Sounds like he should be the Cubs’ starting third baseman this year, doesn’t it? Well, yeah. He almost certainly will be–three weeks from now. See, there’s this little rule, part of the basic agreement between MLB and the MLB Players Association, that says a player becomes a free agent after six years of Major League service. Further, according to that same agreement between the league and the player’s union, a Player accrues a year of service for each 172 days he spends on the Major League Club’s Active List*. There’s some fine print about how to count interruptions in service due to suspensions, military duty, short assignments to the minors, and so forth, of course. There’s also a rule that a Play cannot accrue more than 172 days service in a single season, no matter how long the season actually runs and no matter whether the Club makes the playoffs.

* Yes, the Basic Agreement really does capitalize it that way.

The bottom line is that if Bryant starts the season with the Cubs, he’ll almost certainly accrue 172 days of service this year, and thus–assuming he doesn’t literally fall apart–be eligible for free agency in the 2021 season. By keeping Bryant in AAA until April 16, the Cubs ensure that he can’t get that magical 172nd day of service until next year.

Assuming he lives up to his potential–and there’s always a risk that a player will flame out–Bryant will be a very expensive free agent, so it’s to the Cubs’ advantage to delay his transition, and under the Basic Agreement, they’re permitted to do exactly that. And so they did, assigning him to the minors.

So where’s the controversy?

The MLBPA issued a statement condemning Bryant’s minor league assignment, calling it a “bad day for baseball” and warning the Club and MLB that the decision “will be addressed in litigation, bargaining or both.”* Excuse me? The current Basic Agreement has been in effect since 2012, and teams have been gaming the service accrual clause all along. Why is it suddenly an issue for Kris Bryant? Just because he’s the Number One prospect in all of baseball? That’s an insult to every other player who’s had a late call-up.

* There’s a joke here about the MLBPA prejudicing their case by their failure to use the Oxford comma in their press statement, but I’ll leave it to you to calculate the chances that the judge who eventually hears the case will be an Oxford grad.

Litigation?
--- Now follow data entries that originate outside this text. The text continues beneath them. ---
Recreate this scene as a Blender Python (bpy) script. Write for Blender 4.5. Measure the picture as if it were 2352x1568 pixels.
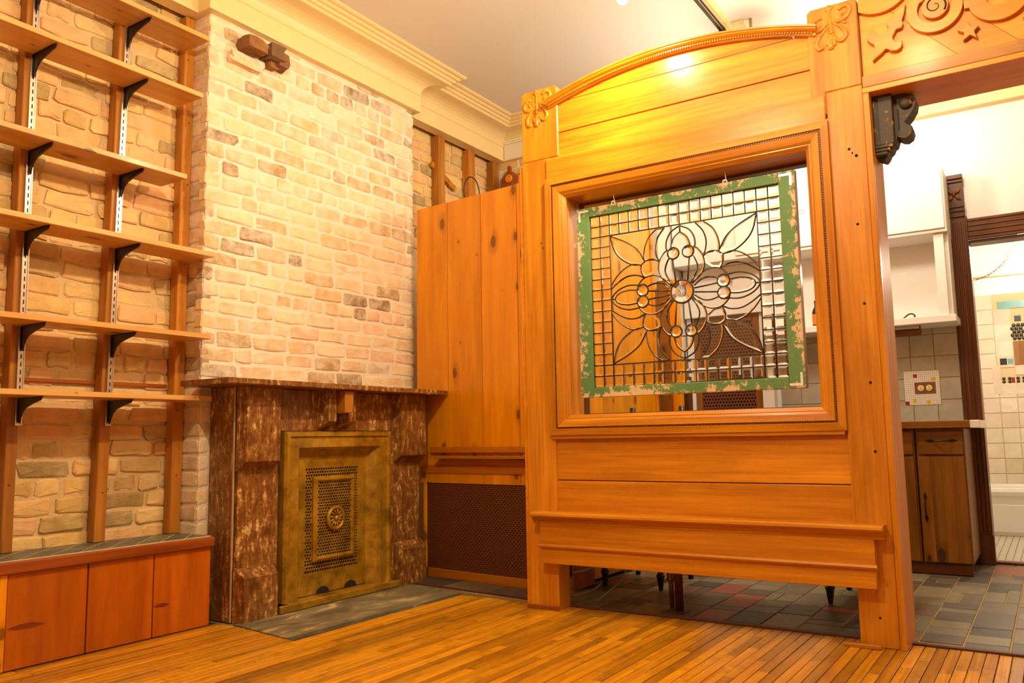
import bpy, bmesh, math, random
from math import sin, cos, pi, radians
from mathutils import Vector, Matrix
random.seed(7)
for o in list(bpy.data.objects): bpy.data.objects.remove(o)
SC = bpy.context.scene
COL = SC.collection

# ------------------------------------------------------------------ camera
FPX = 1887.58; YAW = radians(33.166); PIT = radians(6.709); ROL = radians(-0.947); CAMH = 0.88
f_ = Vector((cos(PIT)*cos(YAW), cos(PIT)*sin(YAW), sin(PIT)))
r_ = Vector((sin(YAW), -cos(YAW), 0)); u_ = r_.cross(f_)
r2 = cos(ROL)*r_ + sin(ROL)*u_; u2 = -sin(ROL)*r_ + cos(ROL)*u_
cd = bpy.data.cameras.new('camera'); cam = bpy.data.objects.new('camera', cd); COL.objects.link(cam)
cd.sensor_width = 36; cd.lens = FPX*36/2352; cd.clip_start = .02
M = Matrix((r2, u2, -f_)).transposed().to_4x4(); M.translation = Vector((0, 0, CAMH)); cam.matrix_world = M
SC.camera = cam
# ------------------------------------------------------------------ world, exposure
w = bpy.data.worlds.new('world'); SC.world = w; w.use_nodes = True
w.node_tree.nodes['Background'].inputs[0].default_value = (1, .8, .55, 1)
w.node_tree.nodes['Background'].inputs[1].default_value = .05
vs = SC.view_settings; vs.view_transform = 'Standard'; vs.look = 'None'; vs.exposure = 0.0; vs.gamma = 1; vs.use_curve_mapping = False
WARM = (1, .80, .52); WHITE = (1, .88, .70)
P_SPOT, P_BULB, P_FILL, P_KITCHEN, P_BATH, P_PENDANT_FILL, P_REAR_FILL = 80, 25, 58, 40, 70, 60, 128

# ------------------------------------------------------------------ mesh helpers
def link(o, parent=None):
    COL.objects.link(o)
    if parent: o.parent = parent
    return o
def meshobj(name, v, f, mat, parent=None, smooth=False):
    me = bpy.data.meshes.new(name); me.from_pydata([tuple(p) for p in v], [], f); me.update()
    if mat: me.materials.append(mat)
    if smooth:
        for p in me.polygons: p.use_smooth = True
    return link(bpy.data.objects.new(name, me), parent)
def tag(o, label, cat, group=None):
    o['label'] = label; o['category'] = cat
    if group: o['group'] = group
    return o
def struct(o, label=None, cat=None):
    o['kind'] = 'structure'
    if label: o['label'] = label
    if cat: o['category'] = cat
    return o
def empty(name, loc=(0, 0, 0), rz=0):
    o = bpy.data.objects.new(name, None); o.location = loc; o.rotation_euler = (0, 0, rz); o.empty_display_size = .05
    return link(o)
def clean(bm): bmesh.ops.recalc_face_normals(bm, faces=bm.faces[:])
def frombm(name, bm, mat, parent=None, smooth=False):
    clean(bm); me = bpy.data.meshes.new(name); bm.to_mesh(me); bm.free()
    if mat: me.materials.append(mat)
    if smooth:
        for p in me.polygons: p.use_smooth = True
    return link(bpy.data.objects.new(name, me), parent)
def addbox(bm, a, b, bev=0, rot=None):
    m = Matrix.Translation([(a[i]+b[i])/2 for i in range(3)])
    if rot: m = m @ rot
    m = m @ Matrix.Diagonal([abs(b[i]-a[i]) for i in range(3)]+[1])
    r = bmesh.ops.create_cube(bm, size=1, matrix=m)
    if bev:
        es = list({e for v in r['verts'] for e in v.link_edges})
        bmesh.ops.bevel(bm, geom=es, offset=bev, segments=1, affect='EDGES', clamp_overlap=True)
def box(name, a, b, mat, parent=None, bev=0):
    bm = bmesh.new(); addbox(bm, a, b, bev); return frombm(name, bm, mat, parent)
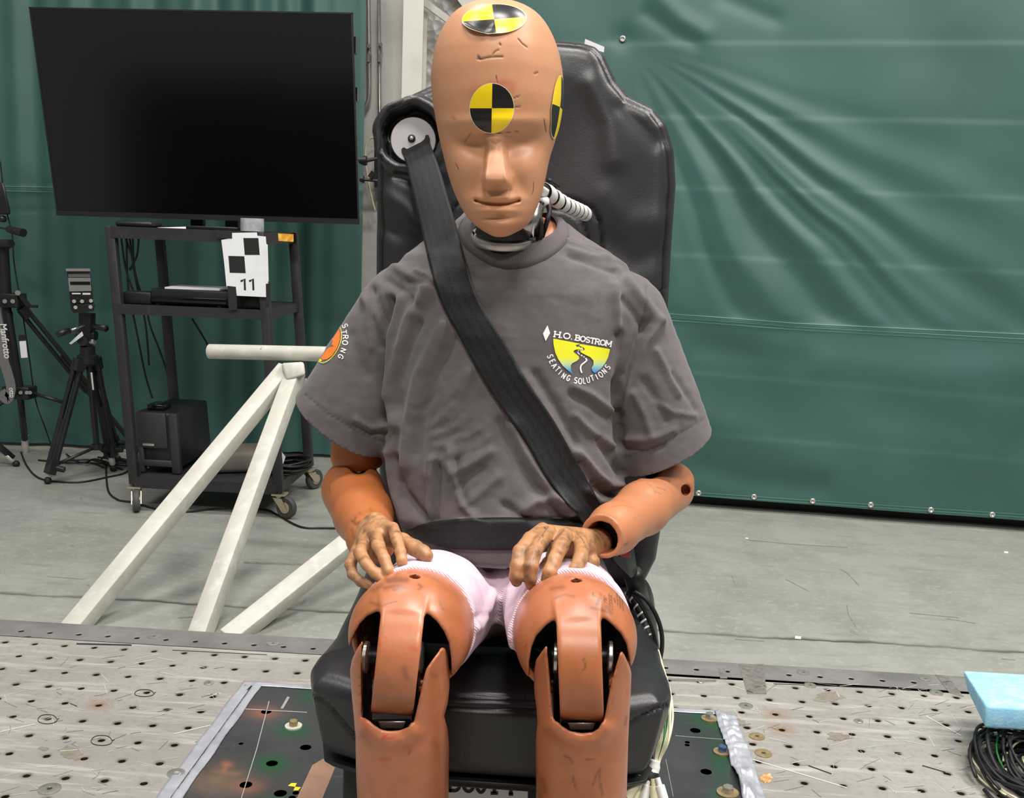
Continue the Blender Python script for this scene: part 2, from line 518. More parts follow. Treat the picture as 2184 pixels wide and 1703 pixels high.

Good luck with that. Not only is the Cubs’ action legal under the agreement the MLBPA negotiated, but MLB’s anti-trust exemption has historically been the next best thing to a free pass in the courts.

Bargaining? Sure. The Basic Agreement runs through next season. I’m sure the next agreement is already in negotiation. But if the MLBPA wants to change the rules on free agency and service accrual, they’ll have to give something else up–and that’s likely to be something that will affect all players, not just the few expected to be superstars.

You know what’s the worst thing about this contretemps? It shouldn’t even have been an issue. If Bryant doesn’t perform, whether through lack of ability to adjust to the majors, injury, or anything else, his service time is going to be irrelevant. If he does become the star everyone thinks he’ll be, the Cubs are going to offer him a huge deal well before his six years are up. (See, for example, Kyle Seager, who just got a seven year, $100 million contract with the Mariners. He’s only accrued a smidge over three years of service, and his actual numbers aren’t even close to what the Cubs and the MLBPA expect from Bryant.)

There’s a saying that you catch more fly balls with a glove than with honey. By stashing Bryant in AAA for a couple of weeks, the Cubs have effectively handed him a bear-shaped squeeze bottle. How much are they going to have to jack up their eventual contract offer to counteract Bryant’s current disappointment? Let it be noted that his agent is Scott Boras, who’s never been known to undervalue the players he represents.

The Cubs made a perfectly logical decision. It may come back to bite them in their collective ass, but that’s the risk of any business decision.

Would everybody stop posing and go play some baseball?